Payne’s had a variety of assignments since then, including the command of an aircraft carrier reserve unit supporting the first nuclear powered submarine, the USS Enterprise.

Payne expressed disappointment that he was not called up for Desert Storm in the early 1990s.

“It would have been an honor and a privilege for me to do something like that,” he said.

“The Navy gives people a lot of responsibility,” added Payne. “One of the benefits of my military service was to learn a management style that I could use in my personal insurance business.”

Another Malibu veteran, Jeff Jennings, an attorney with a specialty in estate planning, is a city councilmember and was mayor of Malibu from 1997-98.

Graduating from Yale in 1965 as an artillery lieutenant, his active duty was delayed for studies at Stanford Law School and for two years of teaching law.

Then he trained in artillery in Oklahoma and was shipped to Vietnam in March of 1971 with the rank of captain.

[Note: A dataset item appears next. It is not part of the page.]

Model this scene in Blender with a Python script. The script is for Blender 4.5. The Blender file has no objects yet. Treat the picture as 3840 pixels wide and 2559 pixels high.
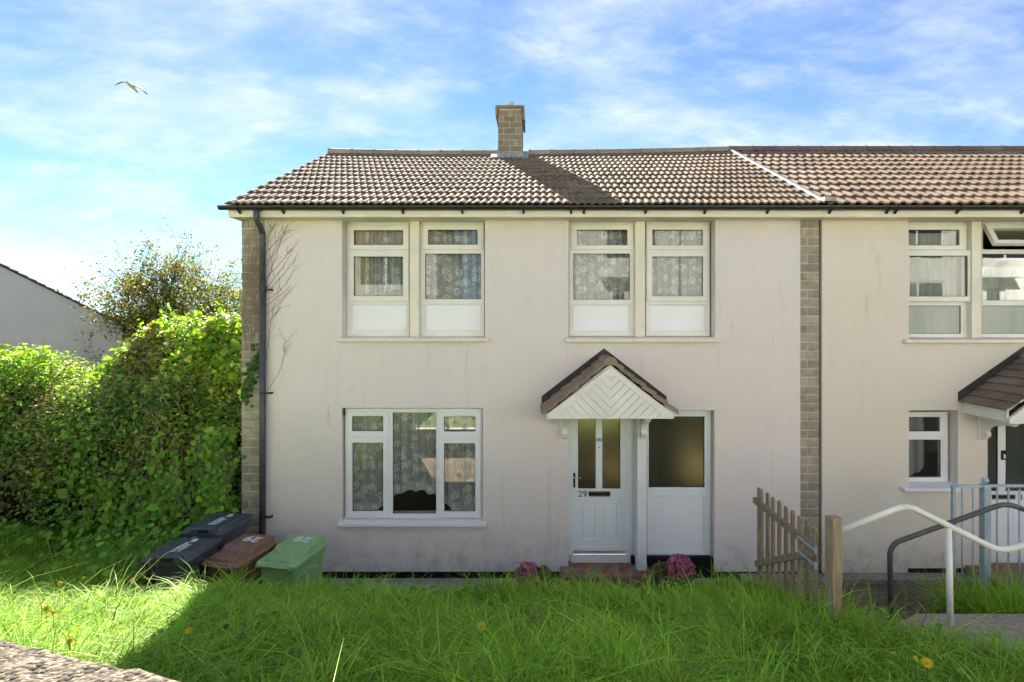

Assigned to the 101st Airborne Division “way up north near the demilitarized zone,” he found the military needed his skills as an attorney.

“I spent most of my time on legal duties or connected to legal affairs,” said Jennings.

“Our camp was ringed by firebases, and we experienced rocket attacks from time to time,” said Jennings. “When shells fell, we went to sandbagged shelters. I experienced ‘moments of fear’ from the shelling, and in armed travel from place-to-place to investigate cases. But basically we were not supposed to be in combat.”

Jennings indicated that although the experience was unpleasant from many perspectives, he is glad he went.

“At the time I didn’t like it, but the edges blur over time,” he said. “I forget the unpleasant aspects and realize I learned something from the experience. It made me more skeptical of easy answers and positive solutions. It was a maturing process.”

Jennings added that he had been vocal in the anti-war movement before going to Vietnam.

“I was young; I was sure I had the answers,” he said. “I went over there with certain fixed ideas. Slowly they began to wear off. The picture was more complicated; I could see reasons why we were there.”

Remembering fallen comrades, Jennings said, “I had close buddies who died–people who I worked with, prosecution and defense counsels, people in different units. Sometimes scheduled trials didn’t take place, as those involved were killed in action.”

Jennings, who is married with 3 sons, left Vietnam Christmas of 1972.

Todd M. Sloan, now an attorney specializing in civil trial and business litigation law and member of the Code Enforcement Task Force, served two tours of duty with the Marine Corps in Vietnam. He was there during the early days of the conflict when Americans were advisors to the South Vietnamese Army, and later when conflict had burgeoned into full-blown insurgency warfare.

“I think often of friends who were casualties,” he said. “I was lucky. When I think about Memorial Day, I think of the wonderful, brave Marines who are dead now. They were the finest men I ever knew in my life.”

Sloan served all over the country as an infantry, intelligence and scuba officer during his two tours of duty. He saw great changes between 1963, when he was a first lieutenant in the extreme western part of Vietnam, and 1968.

“The country in 1963 suffered from relatively insignificant communist guerrilla activity and some 3-4,000 Americans served as advisors,” he said. “Our job was to observe the North Vietnamese coming south on the Ho Chi Minh trail.

“Initially, Americans were there to support the South Vietnamese Army,” he added. “But, by 1966 this had changed and we were fighting in the countryside and they were back in the bases. Although there were many fine South Vietnamese people in the field, I was struck by the number of draft dodgers and people who didn’t want to fight.”

By 1968, during Sloan’s second tour of duty, the American feeling was to “get the job done,” Sloan said.

“Basically, the South Vietnamese conned America into going out and doing the fighting for them,” he said.

“When I returned home,” he said, “I really had an understanding of how the war started. I read history. I knew the diplomatic overtones. I certainly learned to appreciate living in a country where you are free.”